By default compilation-mode doesn't follow the output of the command so if our command result has a large output we'll need to scroll manually, to fix this we can change compilation-scroll-output to t

(with-eval-after-load 'compile
  ;; set cursor to follow compilation output
  (setq compilation-scroll-output t))
Enter fullscreen mode Exit fullscreen mode

Enable ANSI colors

Some tools show results with colors for easy reading but compilation-mode won't show them by default, you can make them look better with:

(require 'ansi-color)

(defun colorize-compilation-buffer ()
  (let ((inhibit-read-only t))
    (ansi-color-apply-on-region (point-min) (point-max))))

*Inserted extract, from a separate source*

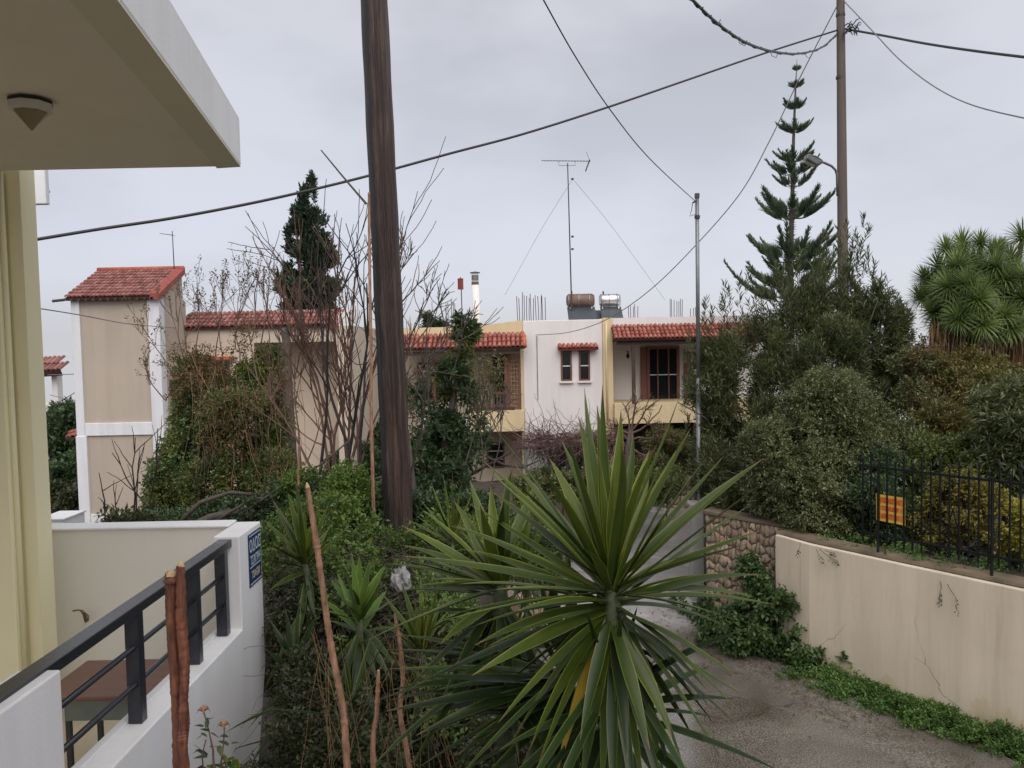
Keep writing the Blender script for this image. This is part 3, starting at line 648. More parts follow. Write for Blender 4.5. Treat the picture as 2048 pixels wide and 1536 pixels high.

(add-hook 'compilation-filter-hook 'colorize-compilation-buffer)
Enter fullscreen mode Exit fullscreen mode

This was taken from this Stack Overflow answer

Re run compilation from another buffer

When we're making changes in our code we want to re-run our compilation process right after we save the changes but to do this we have to move to the compilation buffer to be able to re-run the compilation, a better approach to do this could be just call recompile by using a key binding, I use evil-leader to make this:

(evil-leader/set-key "R" 'recompile)
Enter fullscreen mode Exit fullscreen mode

run-recompile

But it can be attached to any key binding, for example:

(global-set-key (kbd "C-c C-r") 'recompile)
Enter fullscreen mode Exit fullscreen mode

Bonus: run parrot mode animation when a compilation is successful

I configured parrot-mode to animate the little parrot every time the compilation process is a success, to make this we need a small function that check if it was a success and then we need to attach it to 'compilation-finish-functions, this is a variable defined in compilation-mode.

(defun my/parrot-animate-when-compile-success (buffer result)
  (if (string-match "^finished" result)
      (parrot-start-animation)))

(use-package parrot
  :ensure t
  :config
  (parrot-mode)
  (add-to-list 'compilation-finish-functions 'my/parrot-animate-when-compile-success))
Enter fullscreen mode Exit fullscreen mode

Conclusion

As we can see compilation-mode is a simple but powerful mode that allow us to build our own tools, we can create an automatic build system in case there is not something already existing for the technology we're using or if we just want to run some tasks in an easier way.